--- BEGIN RECORDED INFORMATION ---

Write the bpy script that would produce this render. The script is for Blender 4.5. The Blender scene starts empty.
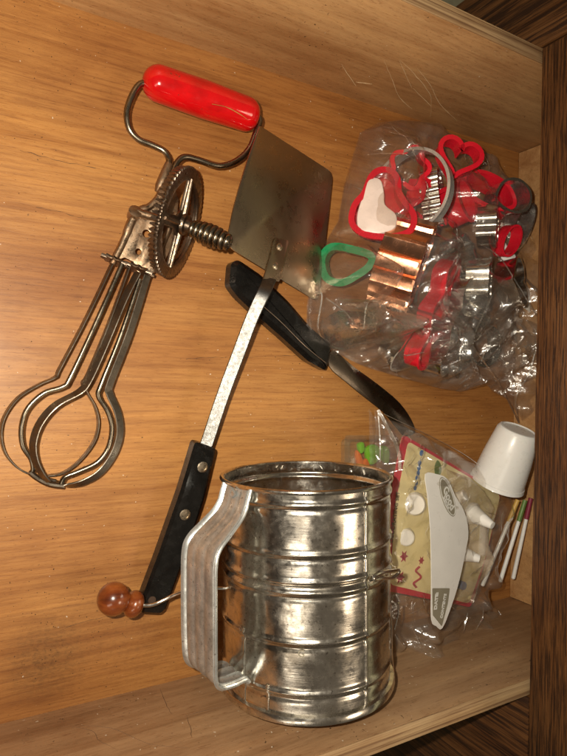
import bpy, bmesh, math, random
from mathutils import Vector, Matrix, noise
from mathutils.geometry import tessellate_polygon
sc = bpy.context.scene
C = sc.collection
random.seed(7)
# ------------------------------------------------------------ camera
# world: X runs into the cabinet, Y across the drawer, Z up; the drawer floor is z = 0
F, CX, CY, CAMH = 568.0, 283.5, 378.0, 0.42
Xc = Vector((1002.5, 25, F)).normalized()
Yd = Vector((-.0222, .9997, -.0048)); Yd = (Yd - Xc * Xc.dot(Yd)).normalized()
Yc = -Yd; Zc = Xc.cross(Yc)
def w_of(c): return Vector((Xc.dot(c), Yc.dot(c), Zc.dot(c)))
CAM = Vector((0, 0, CAMH))
cd = bpy.data.cameras.new('camera'); cam = bpy.data.objects.new('camera', cd); C.objects.link(cam)
cd.sensor_fit = 'VERTICAL'; cd.sensor_height = 36; cd.lens = 36 * F / 756; cd.clip_start = .01; cd.clip_end = 20
rx, ry, rz = w_of(Vector((1, 0, 0))), w_of(Vector((0, -1, 0))), w_of(Vector((0, 0, -1)))
cam.matrix_world = Matrix(((rx.x, ry.x, rz.x, 0), (rx.y, ry.y, rz.y, 0), (rx.z, ry.z, rz.z, CAMH), (0, 0, 0, 1)))
sc.camera = cam
def ray(px, py): return w_of(Vector((px - CX, py - CY, F)))
def P(px, py, z=0., axis=2):
    d = ray(px, py); return CAM + d * ((z - CAM[axis]) / d[axis])
# ------------------------------------------------------------ light
wd = bpy.data.worlds.new('World'); sc.world = wd; wd.use_nodes = True
nt = wd.node_tree; bg = nt.nodes['Background']
tc = nt.nodes.new('ShaderNodeTexCoord'); sp = nt.nodes.new('ShaderNodeSeparateXYZ'); cr = nt.nodes.new('ShaderNodeValToRGB')
nt.links.new(tc.outputs['Generated'], sp.inputs[0]); nt.links.new(sp.outputs['Z'], cr.inputs[0]); nt.links.new(cr.outputs[0], bg.inputs[0])
cr.color_ramp.elements[0].position = 0.0; cr.color_ramp.elements[0].color = (.05, .03, .018, 1)
cr.color_ramp.elements[1].position = 1.0; cr.color_ramp.elements[1].color = (.42, .34, .25, 1)
e = cr.color_ramp.elements.new(.35); e.color = (.20, .155, .115, 1)
bg.inputs[1].default_value = .28
def area(name, loc, target, size, power, col):
    l = bpy.data.lights.new(name, 'AREA'); l.shape = 'DISK'; l.size = size; l.energy = power; l.color = col
    o = bpy.data.objects.new(name, l); C.objects.link(o); o.location = loc
    o.rotation_euler = (Vector(target) - Vector(loc)).to_track_quat('-Z', 'Y').to_euler(); return o
# the phone's flash, beside its lens
fl = Vector((0, 0, CAMH)) + w_of(Vector((-.027, -.020, -.004)))
area('phone_flash', fl, P(210, 400), .009, 2.75, (1, .90, .74))
# a second, broader lamp over the open side of the room
lb = area('room_lamp', (-.85, -.74, 1.20), (.2, -.12, .05), .42, 2.9, (1, .86, .68))
lb.data.shape = 'RECTANGLE'; lb.data.size = .34; lb.data.size_y = .9
# the room's ceiling lamp
area('ceiling_lamp', (.95, -.52, 1.60), (.15, 0, 0), .50, 5.0, (1, .80, .58))
sc.view_settings.view_transform = 'Standard'; sc.view_settings.look = 'None'
sc.view_settings.exposure = 0; sc.view_settings.gamma = 1; sc.view_settings.use_curve_mapping = False
sc.render.engine = 'CYCLES'; sc.cycles.max_bounces = 14; sc.cycles.transparent_max_bounces = 24
sc.cycles.transmission_bounces = 10; sc.cycles.glossy_bounces = 6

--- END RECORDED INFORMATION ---

■ EXERCISE DESCRIPTION
Copy every line of the data word for word, omitting the images.

■ IN RESPONSE
Write the bpy script that would produce this render. The script is for Blender 4.5. The Blender scene starts empty.
import bpy, bmesh, math, random
from mathutils import Vector, Matrix, noise
from mathutils.geometry import tessellate_polygon
sc = bpy.context.scene
C = sc.collection
random.seed(7)
# ------------------------------------------------------------ camera
# world: X runs into the cabinet, Y across the drawer, Z up; the drawer floor is z = 0
F, CX, CY, CAMH = 568.0, 283.5, 378.0, 0.42
Xc = Vector((1002.5, 25, F)).normalized()
Yd = Vector((-.0222, .9997, -.0048)); Yd = (Yd - Xc * Xc.dot(Yd)).normalized()
Yc = -Yd; Zc = Xc.cross(Yc)
def w_of(c): return Vector((Xc.dot(c), Yc.dot(c), Zc.dot(c)))
CAM = Vector((0, 0, CAMH))
cd = bpy.data.cameras.new('camera'); cam = bpy.data.objects.new('camera', cd); C.objects.link(cam)
cd.sensor_fit = 'VERTICAL'; cd.sensor_height = 36; cd.lens = 36 * F / 756; cd.clip_start = .01; cd.clip_end = 20
rx, ry, rz = w_of(Vector((1, 0, 0))), w_of(Vector((0, -1, 0))), w_of(Vector((0, 0, -1)))
cam.matrix_world = Matrix(((rx.x, ry.x, rz.x, 0), (rx.y, ry.y, rz.y, 0), (rx.z, ry.z, rz.z, CAMH), (0, 0, 0, 1)))
sc.camera = cam
def ray(px, py): return w_of(Vector((px - CX, py - CY, F)))
def P(px, py, z=0., axis=2):
    d = ray(px, py); return CAM + d * ((z - CAM[axis]) / d[axis])
# ------------------------------------------------------------ light
wd = bpy.data.worlds.new('World'); sc.world = wd; wd.use_nodes = True
nt = wd.node_tree; bg = nt.nodes['Background']
tc = nt.nodes.new('ShaderNodeTexCoord'); sp = nt.nodes.new('ShaderNodeSeparateXYZ'); cr = nt.nodes.new('ShaderNodeValToRGB')
nt.links.new(tc.outputs['Generated'], sp.inputs[0]); nt.links.new(sp.outputs['Z'], cr.inputs[0]); nt.links.new(cr.outputs[0], bg.inputs[0])
cr.color_ramp.elements[0].position = 0.0; cr.color_ramp.elements[0].color = (.05, .03, .018, 1)
cr.color_ramp.elements[1].position = 1.0; cr.color_ramp.elements[1].color = (.42, .34, .25, 1)
e = cr.color_ramp.elements.new(.35); e.color = (.20, .155, .115, 1)
bg.inputs[1].default_value = .28
def area(name, loc, target, size, power, col):
    l = bpy.data.lights.new(name, 'AREA'); l.shape = 'DISK'; l.size = size; l.energy = power; l.color = col
    o = bpy.data.objects.new(name, l); C.objects.link(o); o.location = loc
    o.rotation_euler = (Vector(target) - Vector(loc)).to_track_quat('-Z', 'Y').to_euler(); return o
# the phone's flash, beside its lens
fl = Vector((0, 0, CAMH)) + w_of(Vector((-.027, -.020, -.004)))
area('phone_flash', fl, P(210, 400), .009, 2.75, (1, .90, .74))
# a second, broader lamp over the open side of the room
lb = area('room_lamp', (-.85, -.74, 1.20), (.2, -.12, .05), .42, 2.9, (1, .86, .68))
lb.data.shape = 'RECTANGLE'; lb.data.size = .34; lb.data.size_y = .9
# the room's ceiling lamp
area('ceiling_lamp', (.95, -.52, 1.60), (.15, 0, 0), .50, 5.0, (1, .80, .58))
sc.view_settings.view_transform = 'Standard'; sc.view_settings.look = 'None'
sc.view_settings.exposure = 0; sc.view_settings.gamma = 1; sc.view_settings.use_curve_mapping = False
sc.render.engine = 'CYCLES'; sc.cycles.max_bounces = 14; sc.cycles.transparent_max_bounces = 24
sc.cycles.transmission_bounces = 10; sc.cycles.glossy_bounces = 6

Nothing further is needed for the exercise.